Under the terms of a share sale agreement Mr Morris sold his shares in a company to Swanton Care & Community Ltd (Swanton). As well as initial consideration payable on completion, Swanton agreed to pay Mr Morris an earn-out in consideration for Mr Morris providing on-going consultancy services. 

The agreement provided that: "Mr Morris shall have the option for a period of four years from Completion and following such period such further period as shall reasonably be agreed between Mr Morris and the Buyer to provide the following services ...". 

Mr Morris provided consultancy services for four years after completion and towards the end of that period asked Swanton for "a reasonable extension". Swanton turned down this request saying that there was "no appetite in the business" to extend the consultancy.

Mr Morris started court proceedings, arguing that under the terms of the agreement he was entitled to an option to provide consultancy services for a further period.

Decision 

Mr Morris failed in his argument. The Court of Appeal, agreeing with the High Court, found that the provision to extend beyond the original four-year period was an "agreement to agree" and so was too uncertain to be enforceable. The fact that it required the parties "reasonably" to agree did not turn an unenforceable provision into an enforceable agreement. The formulation still entitled a party to negotiate in accordance with its own commercial interests, so a party was entitled to take the view that its own commercial interests went against agreeing the relevant matter.
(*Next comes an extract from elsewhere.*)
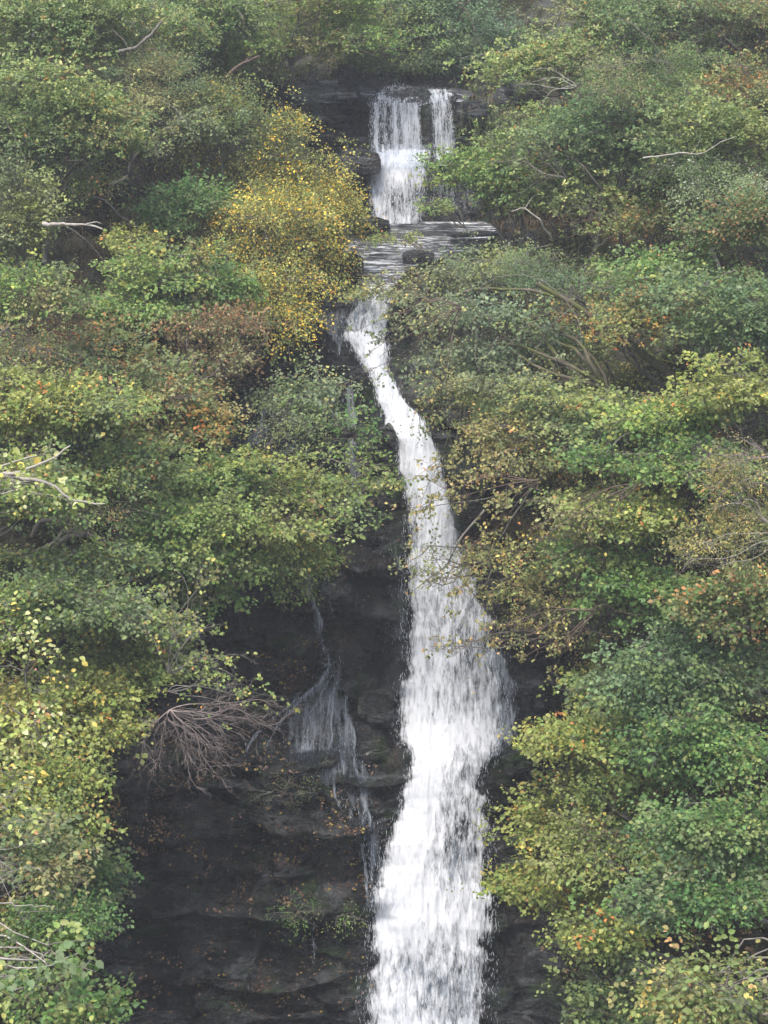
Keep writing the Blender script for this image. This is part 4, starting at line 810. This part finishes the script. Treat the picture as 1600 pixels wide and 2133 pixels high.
A('bush', 'dark green bush behind the long branched hazel', 'bush', 1200, 880, 42.5, 150, 55, 'hazel', 'dark', .9, group=G2)
A('bush', 'bright green bush under the yellow tipped bough at right', 'bush', 1390, 880, 39, 130, 45, 'large', 'bright', 1.1, group=G2, tiers=True)
A('hazel_tree', 'golden tipped bough entering from the right edge', 'tree', 1520, 800, 37, 90, 55, 'large', 'yellowgreen', .9, group=G2, tiers=True)
A('hazel_tree', 'yellow edged tier of hazel leaves above the bright green bush', 'tree', 1310, 830, 39.5, 100, 24, 'large', 'yellowgreen', .9, group=G2, tiers=True)
A('bush', 'deep green shrub in the shade beneath the bright green bush', 'bush', 1370, 970, 39.5, 140, 50, 'large', 'green', .9, group=G2)
A('hazel_tree', 'flat yellow green tier above the dark recess on the right', 'tree', 1330, 1075, 37, 160, 34, 'large', 'yellowgreen', 1.1, group=G2, tiers=True)
A('bush', 'dark green bush under the flat yellow green tier', 'bush', 1300, 1150, 38, 120, 50, 'large', 'green', .8, group=G2)
A('bush', 'green bush overhanging the right wall above the big blue green hazel', 'bush', 1350, 1240, 36.5, 140, 55, 'large', 'green', 1, group=G2, tiers=True)
A('larch_tree', 'feathery straw green tree at the right edge', 'tree', 1530, 1100, 30, 95, 115, 'fine', 'olive', 1, group=G2, bare=.1, bark='grey')
# right bank, near
A('hazel_tree', 'blue green hazel crown rising over the lower right bushes', 'tree', 1410, 1400, 33, 180, 80, 'large', 'blue', 1.1, group=G2)
A('hazel_tree', 'grey green hazel left of the blue green crown', 'tree', 1270, 1430, 35, 85, 60, 'large', 'hazel', 1, group=G2)
A('hazel_tree', 'olive hazel with a brown leafed top at the right edge', 'tree', 1550, 1270, 31, 100, 60, 'large', 'mixed', 1, group=G2)
A('hazel_tree', 'yellow green hazel beside the kink of the fall', 'tree', 1280, 1560, 33.5, 150, 75, 'large', 'yellowgreen', 1.1, group=G2, tiers=True)
A('hazel_tree', 'deep green hazel right of the yellow green one', 'tree', 1450, 1540, 31, 160, 80, 'large', 'green', 1.15, group=G2)
A('hazel_tree', 'hazel reaching furthest left with rounded green tip leaves', 'tree', 1185, 1690, 33, 105, 70, 'large', 'hazel', 1.15, group=G2, tiers=True)
A('hazel_tree', 'brown hearted hazel in the middle of the lower right', 'tree', 1310, 1740, 31, 150, 90, 'large', 'hazel', 1.05, group=G2, bare=.1)
A('hazel_tree', 'green hazel at the right edge above the bottom corner', 'tree', 1520, 1720, 28, 120, 95, 'large', 'green', 1.15, group=G2)
A('hazel_tree', 'drooping hazel whose lower boughs touch the right edge of the fall', 'tree', 1160, 1850, 32.5, 105, 52, 'large', 'hazel', 1.1, group=G2, tiers=True)
A('hazel_tree', 'pointed hazel bough above the dark gap at lower right', 'tree', 1250, 1935, 31.5, 100, 32, 'large', 'yellowgreen', .9, group=G2, tiers=True)
A('bush', 'shaded dark green bush in the gap at lower right', 'bush', 1275, 2060, 32, 90, 55, 'large', 'dark', 1, group=G2)
A('hazel_tree', 'green hazel over the dark hollow near the bottom right', 'tree', 1440, 1890, 28, 130, 65, 'large', 'green', 1, group=G2)
A('hazel_tree', 'light olive tree filling the bottom right corner', 'tree', 1500, 2050, 24, 140, 95, 'large', 'olive', 1.0, .85, group=G2, bark='grey')
A('hazel_tree', 'yellow leaved low branches left of the bottom right tree', 'tree', 1390, 2090, 25, 80, 50, 'large', 'yellowgreen', .7, .85, group=G2, bark='grey')

A('fern', 'small bright green tuft growing on the wall beside the lower fall', 'fern', 722, 1912, 40.8, 24, 13, 'fine', 'bright', 1.6, .8, nl=3)
A('fern', 'little green fern hanging on the shaded lower wall', 'fern', 612, 1900, 41.0, 14, 22, 'fine', 'green', 1.4, .8, nl=3)
A('fern', 'mossy green herb patch under the trickle on the lower wall', 'fern', 600, 1650, 42.0, 45, 22, 'fine', 'dark', .8, .6, nl=3)
A('bush', 'tiny leafy plants on the dark rock at the cascade foot', 'bush', 815, 492, 55.6, 42, 12, 'large', 'yellowgreen', .8, .8, nl=3)
A('bush', 'low round leaves beside the bottom right of the upper cascade', 'bush', 905, 428, 56.2, 26, 14, 'large', 'bright', .9, .9, nl=3)
# ------------------------------------------------------------------ bare twig systems
def twig_system(name, label, u, v, y, targets, r=.02, n2=9, n3=5, bark='pink', group=None, spread=.5, lv2=.45, cat='branch', leaf=None):
    r *= .68
    r *= .66
    """stems from one foot to every target, each breaking into finer twigs"""
    c = P(u, v, y); root = empty(name, c, label, cat, group, 'thing'); A1 = []; A2 = []; A3 = []
    for (tu, tv, dy) in targets:
        e = P(tu, tv, y + dy); st = bend_line(c, e, 12, .28, .04); A1.append(st); Lm = np.linalg.norm(e - c)
        for k in range(n2):
            q = int(rng.integers(2, 12)); b0 = st[q]; d = norm(st[min(q + 1, 11)] - st[q - 1]); l2 = Lm * lv2 * rng.uniform(.4, 1) * (1.15 - q / 14)
            dd = norm(d + rng.normal(0, spread, 3) * np.array([1, .6, 1])); s2 = bend_line(b0, b0 + dd * l2, 7, .3); A2.append(s2)
            for m in range(n3):
                w_ = int(rng.integers(1, 7)); d3 = norm(dd + rng.normal(0, spread, 3)); A3.append(bend_line(s2[w_], s2[w_] + d3 * l2 * rng.uniform(.25, .6), 4, .25))
    for k in range(len(A1)): limb(root, 'branch', A1[k], r, r * .3, bark, 5)
    V1, F1 = tubes(np.array(A2), np.tile(np.linspace(r * .4, r * .16, 7), (len(A2), 1)), 3); o = mesh_from('twigs', V1, [F1], BARK[bark], root); o['kind'] = 'stuff'
    V1, F1 = tubes(np.array(A3), np.tile(np.linspace(r * .2, r * .09, 4), (len(A3), 1)), 3); o = mesh_from('fine_twigs', V1, [F1], BARK[bark], root); o['kind'] = 'stuff'
    if leaf:
        pal, n, sz = leaf; T = np.array(A3)[:, 1:].reshape(-1, 3); k = rng.integers(0, len(T), n); nr = norm(np.array([0, -.6, .8]) + rng.normal(0, .5, (n, 3)))
        o = leaf_mesh('foliage', T[k], norm(rng.normal(0, 1, (n, 3)) + [0, 0, -.4]), nr, sz * rng.uniform(.6, 1.2, n), .38, pal_cols(pal, n, np.arange(n) % 40, 40, .2), root, True); o['kind'] = 'stuff'
    return root
TW = twig_system
TW('dead_bush', 'leafless grey brown bush fanning out over the dark wall', 355, 1478, 35.5, [(600, 1490, 0), (500, 1530, 0), (480, 1600, 0), (430, 1610, 0), (385, 1590, 0), (510, 1470, .2), (320, 1600, 0), (440, 1560, -.2), (560, 1465, 0), (300, 1540, 0), (460, 1640, 0), (540, 1500, .2), (410, 1640, 0)], .034, 12, 6, 'pink', G1, lv2=.55)
TW('dead_bush', 'bare white twigged bush hanging above the fanning twigs', 350, 1400, 36, [(430, 1180, 0), (370, 1190, 0), (450, 1300, 0), (330, 1230, 0), (515, 1370, 0), (500, 1420, 0), (300, 1300, 0)], .030, 10, 5, 'grey', G1, leaf=('yellowgreen', 200, .085))
TW('dead_bush', 'thin twigs dropping down the dark wall below the fan', 300, 1540, 35.5, [(290, 1640, 0), (305, 1690, 0), (345, 1650, 0), (270, 1620, 0)], .010, 6, 3, 'pink', G1)
TW('hazel_bush', 'yellow leaved twig reaching out in front of the wet ledge', 350, 1440, 35, [(470, 1400, 0), (560, 1455, 0), (595, 1450, 0), (480, 1360, 0), (520, 1430, 0)], .020, 6, 3, 'grey', G1, leaf=('yellowgreen', 260, .08), cat='bush')
TW('dead_bush', 'tangle of pale bare twigs in the brown rowan', 420, 790, 44.5, [(370, 700, 0), (400, 650, 0), (540, 730, 0), (560, 690, 0), (460, 860, 0), (500, 780, 0), (360, 850, 0)], .016, 7, 4, 'pink', G1)
TW('hornbeam_branch', 'network of fine dark twigs hanging across the upper chute', 960, 640, 42, [(800, 640, 0), (760, 740, 0), (720, 800, 0), (830, 760, 0), (860, 830, 0), (900, 730, 0), (780, 700, 0), (740, 690, 0), (880, 900, 0)], .034, 9, 5, 'brown', G2, leaf=('grey', 900, .075))
TW('hornbeam_branch', 'two long hanging twigs trailing down in front of the chute', 1010, 780, 41.5, [(880, 900, 0), (860, 1000, 0), (870, 1080, 0), (940, 940, 0)], .028, 7, 3, 'moss', G2, leaf=('olive', 380, .075))
TW('hazel_branch', 'hazel twigs spreading over the widening of the fall', 1120, 1000, 40, [(900, 1040, 0), (860, 1120, 0), (960, 1180, 0), (820, 1010, 0), (1000, 1120, 0)], .032, 9, 4, 'brown', G2, leaf=('olive', 800, .08))
TW('hazel_branch', 'drooping bunch of brown twigs across the right edge of the fall', 1240, 1270, 38, [(1040, 1345, 0), (960, 1340, 0), (1090, 1370, 0), (900, 1350, 0), (1160, 1400, 0), (1010, 1310, 0)], .028, 10, 4, 'brown', G2, leaf=('olive', 520, .08))
TW('hazel_branch', 'bare arching stems over the dark recess right of the fall', 1330, 1010, 39, [(1150, 1190, 0), (1060, 1180, 0), (1010, 1240, 0), (1220, 1150, 0), (1180, 1280, 0)], .032, 8, 3, 'brown', G2, leaf=('yellowgreen', 420, .08))
TW('hazel_branch', 'thin twig dangling into the fall below the widening', 985, 1180, 40, [(870, 1230, 0), (920, 1290, 0), (940, 1240, 0)], .018, 6, 3, 'brown', G2, leaf=('olive', 130, .085))
TW('dead_bush', 'grey crowded twigs inside the oak right of the cascade', 1180, 370, 46, [(1020, 330, 0), (1060, 300, 0), (1040, 370, 0), (1120, 290, 0), (1090, 400, 0), (1130, 330, 0)], .022, 6, 4, 'grey', G2)
TW('dead_bush', 'pale forked twigs under the sunlit oak', 1200, 180, 49.5, [(1070, 155, 0), (1090, 140, 0), (1120, 225, 0), (1110, 170, 0)], .022, 5, 3, 'pale', G2)
TW('dead_bush', 'pinkish white twigs fanning in from the right edge', 1630, 950, 33, [(1440, 960, 0), (1430, 1000, 0), (1460, 930, 0), (1500, 1030, 0), (1530, 910, 0), (1450, 1050, -.2)], .020, 9, 5, 'pink', G2)
TW('dead_bush', 'straw pale twigs within the feathery tree at the right edge', 1640, 1120, 29, [(1480, 1060, 0), (1420, 1190, 0), (1500, 1180, 0), (1550, 1040, 0), (1450, 1130, 0)], .014, 8, 4, 'pale', G2)
TW('dead_bush', 'white bare stems hanging over the slope above the brim', 840, 110, 61, [(810, 160, 0), (830, 162, 0), (870, 160, 0), (895, 165, 0), (850, 150, 0), (780, 150, 0)], .024, 5, 3, 'grey', G3)
TW('dead_bush', 'brown leafless brambles in the heart of the lower right hazel', 1240, 1760, 31.5, [(1150, 1700, 0), (1200, 1680, 0), (1280, 1700, 0), (1180, 1780, 0), (1290, 1640, 0), (1220, 1830, 0)], .014, 8, 5, 'brown', G2)
TW('dead_bush', 'thin grey twigs in front of the bottom right corner', 1560, 2090, 22.5, [(1340, 2010, 0), (1380, 2060, 0), (1460, 1980, 0), (1500, 2060, 0)], .011, 6, 4, 'grey', G2)
TW('dead_bush', 'white twig tangle at the lower left edge', -40, 1760, 22, [(60, 1700, 0), (90, 1760, 0), (110, 1830, 0), (50, 1850, 0), (120, 1900, 0), (60, 1640, 0)], .012, 7, 4, 'pale', G1)
TW('whitebeam_branch', 'bare pale shoots with a few big leaves reaching in at mid left', -40, 1010, 20, [(80, 950, 0), (110, 995, 0), (150, 1050, 0), (90, 1010, 0), (40, 960, 0)], .011, 5, 3, 'pale', G1, leaf=('pale', 60, .11))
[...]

Mr Morris also argued that the "reasonable" requirement related to the period itself, rather than the act of agreeing, on the basis that the court could then determine what a reasonable period was. The court rejected this. Not only was this not what the agreement provided, but it presupposed that there were such a thing as a reasonable period which everyone could equally recognise as being reasonable. There was no mechanism in the agreement to enable the court to assess this, nor any objective standard that the court could turn to in order to determine the length of the further period.

Comment

This case is a reminder that where parties to an agreement deal with uncertainty by agreeing to come to a further agreement, even if they agree to "reasonably agree", a court is unlikely to find enforceable rights in relation to that further agreement. 

In contrast, where the court can establish that the parties have agreed all the essential terms in relation to a future course of action, the court may be able to enforce that agreement provided that it can resolve any gaps by reference to objective criteria. This will depend on the facts of each case, but generally the more of a framework the parties can provide in the agreement the better. Simply referencing a "reasonable period" would not, on the facts of this case, have been sufficient.